Andi menjelaskan bahwa prarekonstruksi yang dilakukan hari ini berbeda dengan yang digelar pada Jumat (22/7/2022) malam.
"Prarekonstruksi tadi malam digelar oleh tim penyidik Polda Metro Jaya dengan buat asumsi TKP yang hadir semuanya penyidik. Kemudian apa yang diperoleh tadi malam hari ini kita cocokan dengan yang ada di TKP. Dengan hadirkan seluruh bantuan teknis, tadi sudah disebutkan Pak Kadiv Humas, ada labfor, kedokteran forensik, dan inafis," jelasnya.
Di sisi lain, Kadiv Humas Polri Irjen Dedi Prasetyo menyatakan bahwa prarekonstruksi kali ini seusai dengan instruksi Kapolri Jenderal Listyo Sigit Prabowo yang ingin mengungkap kasus secara ilmiah.
"Ini semua ya sesuai perintah bapak Kapolri, komitmen kami bahwa proses pembuktian setiap kasus tindak pidana harus dapat dibuktikan secara ilmiah karena dibuktikan secara ilmiah," ungkapnya.

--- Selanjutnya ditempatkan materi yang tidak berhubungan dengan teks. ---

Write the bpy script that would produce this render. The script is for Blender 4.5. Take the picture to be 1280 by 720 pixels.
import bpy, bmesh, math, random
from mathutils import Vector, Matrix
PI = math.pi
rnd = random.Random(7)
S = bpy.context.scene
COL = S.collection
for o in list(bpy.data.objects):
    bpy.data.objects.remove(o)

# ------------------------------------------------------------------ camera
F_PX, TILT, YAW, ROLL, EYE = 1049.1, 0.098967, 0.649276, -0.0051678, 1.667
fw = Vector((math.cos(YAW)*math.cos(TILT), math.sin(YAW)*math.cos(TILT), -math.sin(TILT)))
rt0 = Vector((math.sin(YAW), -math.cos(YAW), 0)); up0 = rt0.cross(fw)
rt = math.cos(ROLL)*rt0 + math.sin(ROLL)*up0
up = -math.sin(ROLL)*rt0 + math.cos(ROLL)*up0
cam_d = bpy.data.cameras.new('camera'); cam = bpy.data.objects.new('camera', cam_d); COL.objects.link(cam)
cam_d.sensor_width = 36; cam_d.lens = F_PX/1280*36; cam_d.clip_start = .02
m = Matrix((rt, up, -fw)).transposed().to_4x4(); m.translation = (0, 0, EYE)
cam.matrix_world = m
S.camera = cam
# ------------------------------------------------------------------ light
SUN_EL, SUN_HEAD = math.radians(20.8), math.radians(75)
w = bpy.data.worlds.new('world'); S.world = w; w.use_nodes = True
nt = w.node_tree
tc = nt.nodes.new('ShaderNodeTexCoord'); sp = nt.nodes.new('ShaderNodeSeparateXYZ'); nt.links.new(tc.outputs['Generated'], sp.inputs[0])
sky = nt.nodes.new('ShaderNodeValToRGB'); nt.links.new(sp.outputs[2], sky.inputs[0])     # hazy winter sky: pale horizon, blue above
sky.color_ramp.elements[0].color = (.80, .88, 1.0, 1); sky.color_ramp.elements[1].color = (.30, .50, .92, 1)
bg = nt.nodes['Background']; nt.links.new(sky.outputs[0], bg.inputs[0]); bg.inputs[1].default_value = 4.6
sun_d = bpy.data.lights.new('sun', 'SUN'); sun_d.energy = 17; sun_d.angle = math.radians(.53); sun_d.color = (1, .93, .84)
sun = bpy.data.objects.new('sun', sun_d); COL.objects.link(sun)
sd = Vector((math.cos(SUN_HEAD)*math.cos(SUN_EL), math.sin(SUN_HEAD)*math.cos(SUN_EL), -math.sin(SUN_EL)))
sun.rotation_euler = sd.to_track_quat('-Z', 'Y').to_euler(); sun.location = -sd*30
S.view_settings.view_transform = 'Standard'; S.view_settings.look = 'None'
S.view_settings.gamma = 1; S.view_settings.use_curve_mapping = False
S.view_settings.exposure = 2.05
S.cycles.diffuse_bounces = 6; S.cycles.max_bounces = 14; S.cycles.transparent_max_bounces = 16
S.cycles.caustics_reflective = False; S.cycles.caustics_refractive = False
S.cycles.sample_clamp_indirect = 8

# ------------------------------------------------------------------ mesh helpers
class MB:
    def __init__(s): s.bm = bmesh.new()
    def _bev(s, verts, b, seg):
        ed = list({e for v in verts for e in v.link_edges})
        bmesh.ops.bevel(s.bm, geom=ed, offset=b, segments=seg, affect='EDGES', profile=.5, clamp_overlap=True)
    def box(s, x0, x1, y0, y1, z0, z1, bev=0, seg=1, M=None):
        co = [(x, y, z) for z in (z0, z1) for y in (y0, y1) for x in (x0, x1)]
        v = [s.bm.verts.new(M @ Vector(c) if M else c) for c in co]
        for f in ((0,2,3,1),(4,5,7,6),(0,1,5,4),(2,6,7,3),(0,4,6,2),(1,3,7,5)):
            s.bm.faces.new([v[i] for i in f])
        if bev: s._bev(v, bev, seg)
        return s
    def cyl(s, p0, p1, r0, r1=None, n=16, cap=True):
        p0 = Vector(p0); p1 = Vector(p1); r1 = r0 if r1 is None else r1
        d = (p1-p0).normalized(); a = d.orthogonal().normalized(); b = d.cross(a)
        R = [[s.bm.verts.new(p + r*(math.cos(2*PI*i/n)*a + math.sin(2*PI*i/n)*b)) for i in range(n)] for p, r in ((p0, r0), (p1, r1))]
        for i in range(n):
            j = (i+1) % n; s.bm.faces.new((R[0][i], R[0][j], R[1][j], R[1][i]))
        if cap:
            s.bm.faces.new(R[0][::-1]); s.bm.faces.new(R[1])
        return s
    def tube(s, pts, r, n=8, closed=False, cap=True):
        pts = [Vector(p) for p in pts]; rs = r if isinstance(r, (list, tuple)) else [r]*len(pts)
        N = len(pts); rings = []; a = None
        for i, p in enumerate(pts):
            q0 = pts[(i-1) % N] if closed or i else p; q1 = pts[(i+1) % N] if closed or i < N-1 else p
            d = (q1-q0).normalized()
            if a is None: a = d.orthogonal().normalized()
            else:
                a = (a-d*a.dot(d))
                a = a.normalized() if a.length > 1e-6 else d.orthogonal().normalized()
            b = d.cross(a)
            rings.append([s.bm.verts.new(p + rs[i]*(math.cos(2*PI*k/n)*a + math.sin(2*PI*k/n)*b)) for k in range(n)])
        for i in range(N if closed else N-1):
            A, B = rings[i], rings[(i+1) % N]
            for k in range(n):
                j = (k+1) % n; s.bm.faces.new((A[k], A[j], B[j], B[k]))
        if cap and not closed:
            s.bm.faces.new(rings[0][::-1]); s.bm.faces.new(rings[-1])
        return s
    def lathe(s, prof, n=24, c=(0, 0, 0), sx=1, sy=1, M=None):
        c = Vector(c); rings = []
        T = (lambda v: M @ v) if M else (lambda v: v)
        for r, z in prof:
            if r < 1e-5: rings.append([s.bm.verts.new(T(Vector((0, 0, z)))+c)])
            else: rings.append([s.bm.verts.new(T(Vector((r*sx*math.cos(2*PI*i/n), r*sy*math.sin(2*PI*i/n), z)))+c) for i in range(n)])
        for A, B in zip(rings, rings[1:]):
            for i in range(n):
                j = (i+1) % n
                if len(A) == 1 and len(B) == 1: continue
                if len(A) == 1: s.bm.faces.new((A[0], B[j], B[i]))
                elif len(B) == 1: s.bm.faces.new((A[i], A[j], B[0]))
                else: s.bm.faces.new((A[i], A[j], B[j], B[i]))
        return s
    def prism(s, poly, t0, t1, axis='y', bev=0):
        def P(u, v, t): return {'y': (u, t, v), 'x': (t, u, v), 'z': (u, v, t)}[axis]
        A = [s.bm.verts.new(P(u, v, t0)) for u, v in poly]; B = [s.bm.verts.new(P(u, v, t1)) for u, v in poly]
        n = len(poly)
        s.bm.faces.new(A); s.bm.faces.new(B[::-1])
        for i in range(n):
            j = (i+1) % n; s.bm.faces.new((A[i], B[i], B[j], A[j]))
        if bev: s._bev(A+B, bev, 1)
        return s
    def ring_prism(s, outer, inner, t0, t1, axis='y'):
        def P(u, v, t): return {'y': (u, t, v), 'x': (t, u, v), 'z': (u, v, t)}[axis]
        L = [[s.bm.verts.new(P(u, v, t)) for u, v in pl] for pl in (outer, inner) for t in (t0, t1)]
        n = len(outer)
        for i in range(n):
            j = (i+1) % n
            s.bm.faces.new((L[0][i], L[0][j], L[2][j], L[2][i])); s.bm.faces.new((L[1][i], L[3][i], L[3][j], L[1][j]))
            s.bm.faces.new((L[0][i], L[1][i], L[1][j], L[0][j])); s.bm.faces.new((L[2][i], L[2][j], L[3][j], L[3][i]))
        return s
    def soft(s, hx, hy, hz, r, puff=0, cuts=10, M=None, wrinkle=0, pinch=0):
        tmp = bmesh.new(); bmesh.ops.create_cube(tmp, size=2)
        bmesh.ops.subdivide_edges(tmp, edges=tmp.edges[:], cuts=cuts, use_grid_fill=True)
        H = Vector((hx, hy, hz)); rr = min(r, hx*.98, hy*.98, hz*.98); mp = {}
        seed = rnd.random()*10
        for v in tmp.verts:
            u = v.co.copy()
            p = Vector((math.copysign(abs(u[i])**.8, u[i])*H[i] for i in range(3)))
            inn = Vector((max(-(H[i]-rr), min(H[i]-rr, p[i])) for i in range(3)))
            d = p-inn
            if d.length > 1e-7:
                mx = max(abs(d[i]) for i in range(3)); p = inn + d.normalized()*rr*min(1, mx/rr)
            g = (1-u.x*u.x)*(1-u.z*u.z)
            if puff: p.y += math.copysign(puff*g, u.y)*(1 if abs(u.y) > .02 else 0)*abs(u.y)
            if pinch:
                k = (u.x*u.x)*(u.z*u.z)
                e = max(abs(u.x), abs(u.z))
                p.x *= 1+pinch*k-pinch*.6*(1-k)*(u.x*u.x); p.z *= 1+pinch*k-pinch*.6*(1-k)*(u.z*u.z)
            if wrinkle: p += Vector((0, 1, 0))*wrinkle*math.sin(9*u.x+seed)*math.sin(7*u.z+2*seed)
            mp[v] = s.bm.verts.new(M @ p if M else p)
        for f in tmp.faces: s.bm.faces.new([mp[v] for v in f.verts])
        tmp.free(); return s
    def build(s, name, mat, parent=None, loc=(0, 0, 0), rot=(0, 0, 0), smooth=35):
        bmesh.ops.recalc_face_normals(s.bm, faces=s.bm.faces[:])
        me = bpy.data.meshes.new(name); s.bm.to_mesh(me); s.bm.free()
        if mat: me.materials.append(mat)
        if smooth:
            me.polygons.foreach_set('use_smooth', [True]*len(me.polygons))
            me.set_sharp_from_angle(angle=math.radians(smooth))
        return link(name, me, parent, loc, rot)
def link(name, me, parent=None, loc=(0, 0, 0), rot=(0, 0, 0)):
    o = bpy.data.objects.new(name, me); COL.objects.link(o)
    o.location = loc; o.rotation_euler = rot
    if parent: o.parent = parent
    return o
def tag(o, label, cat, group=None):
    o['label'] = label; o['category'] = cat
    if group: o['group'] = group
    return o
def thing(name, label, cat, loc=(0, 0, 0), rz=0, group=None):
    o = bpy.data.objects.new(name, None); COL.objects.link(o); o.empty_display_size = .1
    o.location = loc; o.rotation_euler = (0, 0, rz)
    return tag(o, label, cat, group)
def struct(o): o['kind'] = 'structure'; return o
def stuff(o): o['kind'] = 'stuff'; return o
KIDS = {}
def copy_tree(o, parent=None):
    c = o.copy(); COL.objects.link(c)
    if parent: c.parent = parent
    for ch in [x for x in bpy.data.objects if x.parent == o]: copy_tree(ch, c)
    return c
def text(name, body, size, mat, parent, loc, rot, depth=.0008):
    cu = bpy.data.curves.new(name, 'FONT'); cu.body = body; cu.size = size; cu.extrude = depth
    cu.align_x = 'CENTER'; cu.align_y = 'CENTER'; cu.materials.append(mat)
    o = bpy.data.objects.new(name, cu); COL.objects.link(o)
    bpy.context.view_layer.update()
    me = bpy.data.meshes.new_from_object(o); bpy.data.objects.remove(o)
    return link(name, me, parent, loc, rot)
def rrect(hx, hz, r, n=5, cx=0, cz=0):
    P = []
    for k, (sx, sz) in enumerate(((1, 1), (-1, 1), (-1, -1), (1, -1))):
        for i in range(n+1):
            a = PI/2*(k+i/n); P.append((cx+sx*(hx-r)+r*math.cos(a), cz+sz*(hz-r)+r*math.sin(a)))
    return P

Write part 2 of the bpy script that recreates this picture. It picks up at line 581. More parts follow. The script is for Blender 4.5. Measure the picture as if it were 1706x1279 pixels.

Lebih lanjut, Dedi menururkan bahwa proses pembuktian ilmiah itu dibuktikan dengan metode hingga peralatan yang digunakan dalam penyidikan. Dengan begitu, kasus ini bisa menjadi terang benderang.
"Jadi daei sisi keilmuan harus betul-betul clear ya bagaimana keilmuan yang digunakan, metode apa yang akan digunakan, peralatan apa yang digunakan agar hasilnya betul-betul secara sahih dapat dibuktikan secara scientific," jelasnya.
"Ini yang dilakukan tim olah TKP dan penyidik pada hari ini. Semuanya akan dibuat secara terang benderang ini yang saya sampaikan kepada rekan-rekan untuk pelaksanaan kegiatan pada hari ini," tutupnya.